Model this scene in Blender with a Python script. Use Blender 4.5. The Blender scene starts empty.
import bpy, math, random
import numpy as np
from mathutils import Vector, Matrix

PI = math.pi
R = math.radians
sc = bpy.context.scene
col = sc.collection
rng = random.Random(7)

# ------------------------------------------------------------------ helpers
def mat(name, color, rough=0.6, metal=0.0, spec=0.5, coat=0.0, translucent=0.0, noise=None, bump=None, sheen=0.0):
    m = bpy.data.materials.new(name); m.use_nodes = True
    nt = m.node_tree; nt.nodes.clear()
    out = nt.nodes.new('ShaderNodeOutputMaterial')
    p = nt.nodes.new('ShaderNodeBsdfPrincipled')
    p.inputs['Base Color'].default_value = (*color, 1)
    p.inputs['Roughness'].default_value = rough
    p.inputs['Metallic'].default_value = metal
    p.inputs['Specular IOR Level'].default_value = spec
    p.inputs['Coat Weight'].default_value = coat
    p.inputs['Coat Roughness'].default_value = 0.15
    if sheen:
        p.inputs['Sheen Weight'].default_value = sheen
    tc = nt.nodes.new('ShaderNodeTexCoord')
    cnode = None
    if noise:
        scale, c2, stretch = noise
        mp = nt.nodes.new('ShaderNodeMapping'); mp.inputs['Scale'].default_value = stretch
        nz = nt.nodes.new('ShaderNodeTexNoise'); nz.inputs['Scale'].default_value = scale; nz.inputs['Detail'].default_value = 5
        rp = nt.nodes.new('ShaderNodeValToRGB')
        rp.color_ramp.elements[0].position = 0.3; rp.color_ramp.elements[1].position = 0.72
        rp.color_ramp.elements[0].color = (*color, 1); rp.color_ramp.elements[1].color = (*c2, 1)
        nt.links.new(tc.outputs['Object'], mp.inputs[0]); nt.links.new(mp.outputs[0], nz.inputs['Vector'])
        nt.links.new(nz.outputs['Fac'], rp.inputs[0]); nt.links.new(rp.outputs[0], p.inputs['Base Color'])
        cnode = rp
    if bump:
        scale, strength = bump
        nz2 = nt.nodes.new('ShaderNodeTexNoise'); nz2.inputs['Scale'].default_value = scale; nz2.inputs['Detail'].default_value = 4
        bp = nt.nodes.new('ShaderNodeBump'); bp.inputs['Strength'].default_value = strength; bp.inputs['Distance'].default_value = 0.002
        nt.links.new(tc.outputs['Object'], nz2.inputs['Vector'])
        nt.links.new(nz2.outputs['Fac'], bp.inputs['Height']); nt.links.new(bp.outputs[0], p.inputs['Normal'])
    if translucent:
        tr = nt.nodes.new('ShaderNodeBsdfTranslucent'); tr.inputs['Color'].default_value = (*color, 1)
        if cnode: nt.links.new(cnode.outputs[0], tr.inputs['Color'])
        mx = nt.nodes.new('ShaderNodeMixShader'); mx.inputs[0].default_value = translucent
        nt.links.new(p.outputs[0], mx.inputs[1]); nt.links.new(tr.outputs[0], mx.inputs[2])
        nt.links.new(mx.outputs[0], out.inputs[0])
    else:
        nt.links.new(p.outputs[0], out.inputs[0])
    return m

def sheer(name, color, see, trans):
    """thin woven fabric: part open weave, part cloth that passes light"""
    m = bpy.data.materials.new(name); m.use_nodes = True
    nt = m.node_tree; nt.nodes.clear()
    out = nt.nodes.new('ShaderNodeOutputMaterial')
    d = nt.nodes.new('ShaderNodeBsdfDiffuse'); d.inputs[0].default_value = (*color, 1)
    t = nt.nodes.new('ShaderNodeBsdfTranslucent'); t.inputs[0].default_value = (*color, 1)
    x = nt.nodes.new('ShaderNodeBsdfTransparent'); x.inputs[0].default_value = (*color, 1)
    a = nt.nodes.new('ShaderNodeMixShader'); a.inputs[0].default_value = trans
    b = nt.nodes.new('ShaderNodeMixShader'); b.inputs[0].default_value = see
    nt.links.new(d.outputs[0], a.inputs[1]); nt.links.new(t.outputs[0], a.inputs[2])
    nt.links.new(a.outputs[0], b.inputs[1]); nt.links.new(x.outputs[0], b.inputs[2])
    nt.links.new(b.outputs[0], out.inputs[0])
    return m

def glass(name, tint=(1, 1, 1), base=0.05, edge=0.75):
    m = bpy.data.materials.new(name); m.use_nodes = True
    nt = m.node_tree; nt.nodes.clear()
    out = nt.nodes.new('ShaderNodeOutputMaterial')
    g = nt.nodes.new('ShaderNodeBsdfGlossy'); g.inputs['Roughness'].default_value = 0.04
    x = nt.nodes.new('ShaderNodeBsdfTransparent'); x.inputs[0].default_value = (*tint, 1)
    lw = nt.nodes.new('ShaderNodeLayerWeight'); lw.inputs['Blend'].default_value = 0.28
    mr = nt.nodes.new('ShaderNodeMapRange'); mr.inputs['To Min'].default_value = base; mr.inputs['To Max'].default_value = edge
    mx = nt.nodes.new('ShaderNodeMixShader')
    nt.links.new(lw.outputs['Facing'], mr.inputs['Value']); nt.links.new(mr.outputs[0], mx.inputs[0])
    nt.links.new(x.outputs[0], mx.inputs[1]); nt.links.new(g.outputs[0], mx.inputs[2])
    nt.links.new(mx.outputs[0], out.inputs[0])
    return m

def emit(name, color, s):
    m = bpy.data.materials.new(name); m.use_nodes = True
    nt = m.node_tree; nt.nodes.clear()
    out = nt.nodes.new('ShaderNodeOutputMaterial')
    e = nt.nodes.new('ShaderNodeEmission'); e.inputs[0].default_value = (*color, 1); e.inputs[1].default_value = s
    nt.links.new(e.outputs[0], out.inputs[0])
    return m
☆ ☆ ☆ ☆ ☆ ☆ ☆
**Goal:** Copy all data exactly, start to finish.

**Finished answer:**
Model this scene in Blender with a Python script. Use Blender 4.5. The Blender scene starts empty.
import bpy, math, random
import numpy as np
from mathutils import Vector, Matrix

PI = math.pi
R = math.radians
sc = bpy.context.scene
col = sc.collection
rng = random.Random(7)

# ------------------------------------------------------------------ helpers
def mat(name, color, rough=0.6, metal=0.0, spec=0.5, coat=0.0, translucent=0.0, noise=None, bump=None, sheen=0.0):
    m = bpy.data.materials.new(name); m.use_nodes = True
    nt = m.node_tree; nt.nodes.clear()
    out = nt.nodes.new('ShaderNodeOutputMaterial')
    p = nt.nodes.new('ShaderNodeBsdfPrincipled')
    p.inputs['Base Color'].default_value = (*color, 1)
    p.inputs['Roughness'].default_value = rough
    p.inputs['Metallic'].default_value = metal
    p.inputs['Specular IOR Level'].default_value = spec
    p.inputs['Coat Weight'].default_value = coat
    p.inputs['Coat Roughness'].default_value = 0.15
    if sheen:
        p.inputs['Sheen Weight'].default_value = sheen
    tc = nt.nodes.new('ShaderNodeTexCoord')
    cnode = None
    if noise:
        scale, c2, stretch = noise
        mp = nt.nodes.new('ShaderNodeMapping'); mp.inputs['Scale'].default_value = stretch
        nz = nt.nodes.new('ShaderNodeTexNoise'); nz.inputs['Scale'].default_value = scale; nz.inputs['Detail'].default_value = 5
        rp = nt.nodes.new('ShaderNodeValToRGB')
        rp.color_ramp.elements[0].position = 0.3; rp.color_ramp.elements[1].position = 0.72
        rp.color_ramp.elements[0].color = (*color, 1); rp.color_ramp.elements[1].color = (*c2, 1)
        nt.links.new(tc.outputs['Object'], mp.inputs[0]); nt.links.new(mp.outputs[0], nz.inputs['Vector'])
        nt.links.new(nz.outputs['Fac'], rp.inputs[0]); nt.links.new(rp.outputs[0], p.inputs['Base Color'])
        cnode = rp
    if bump:
        scale, strength = bump
        nz2 = nt.nodes.new('ShaderNodeTexNoise'); nz2.inputs['Scale'].default_value = scale; nz2.inputs['Detail'].default_value = 4
        bp = nt.nodes.new('ShaderNodeBump'); bp.inputs['Strength'].default_value = strength; bp.inputs['Distance'].default_value = 0.002
        nt.links.new(tc.outputs['Object'], nz2.inputs['Vector'])
        nt.links.new(nz2.outputs['Fac'], bp.inputs['Height']); nt.links.new(bp.outputs[0], p.inputs['Normal'])
    if translucent:
        tr = nt.nodes.new('ShaderNodeBsdfTranslucent'); tr.inputs['Color'].default_value = (*color, 1)
        if cnode: nt.links.new(cnode.outputs[0], tr.inputs['Color'])
        mx = nt.nodes.new('ShaderNodeMixShader'); mx.inputs[0].default_value = translucent
        nt.links.new(p.outputs[0], mx.inputs[1]); nt.links.new(tr.outputs[0], mx.inputs[2])
        nt.links.new(mx.outputs[0], out.inputs[0])
    else:
        nt.links.new(p.outputs[0], out.inputs[0])
    return m

def sheer(name, color, see, trans):
    """thin woven fabric: part open weave, part cloth that passes light"""
    m = bpy.data.materials.new(name); m.use_nodes = True
    nt = m.node_tree; nt.nodes.clear()
    out = nt.nodes.new('ShaderNodeOutputMaterial')
    d = nt.nodes.new('ShaderNodeBsdfDiffuse'); d.inputs[0].default_value = (*color, 1)
    t = nt.nodes.new('ShaderNodeBsdfTranslucent'); t.inputs[0].default_value = (*color, 1)
    x = nt.nodes.new('ShaderNodeBsdfTransparent'); x.inputs[0].default_value = (*color, 1)
    a = nt.nodes.new('ShaderNodeMixShader'); a.inputs[0].default_value = trans
    b = nt.nodes.new('ShaderNodeMixShader'); b.inputs[0].default_value = see
    nt.links.new(d.outputs[0], a.inputs[1]); nt.links.new(t.outputs[0], a.inputs[2])
    nt.links.new(a.outputs[0], b.inputs[1]); nt.links.new(x.outputs[0], b.inputs[2])
    nt.links.new(b.outputs[0], out.inputs[0])
    return m

def glass(name, tint=(1, 1, 1), base=0.05, edge=0.75):
    m = bpy.data.materials.new(name); m.use_nodes = True
    nt = m.node_tree; nt.nodes.clear()
    out = nt.nodes.new('ShaderNodeOutputMaterial')
    g = nt.nodes.new('ShaderNodeBsdfGlossy'); g.inputs['Roughness'].default_value = 0.04
    x = nt.nodes.new('ShaderNodeBsdfTransparent'); x.inputs[0].default_value = (*tint, 1)
    lw = nt.nodes.new('ShaderNodeLayerWeight'); lw.inputs['Blend'].default_value = 0.28
    mr = nt.nodes.new('ShaderNodeMapRange'); mr.inputs['To Min'].default_value = base; mr.inputs['To Max'].default_value = edge
    mx = nt.nodes.new('ShaderNodeMixShader')
    nt.links.new(lw.outputs['Facing'], mr.inputs['Value']); nt.links.new(mr.outputs[0], mx.inputs[0])
    nt.links.new(x.outputs[0], mx.inputs[1]); nt.links.new(g.outputs[0], mx.inputs[2])
    nt.links.new(mx.outputs[0], out.inputs[0])
    return m

def emit(name, color, s):
    m = bpy.data.materials.new(name); m.use_nodes = True
    nt = m.node_tree; nt.nodes.clear()
    out = nt.nodes.new('ShaderNodeOutputMaterial')
    e = nt.nodes.new('ShaderNodeEmission'); e.inputs[0].default_value = (*color, 1); e.inputs[1].default_value = s
    nt.links.new(e.outputs[0], out.inputs[0])
    return m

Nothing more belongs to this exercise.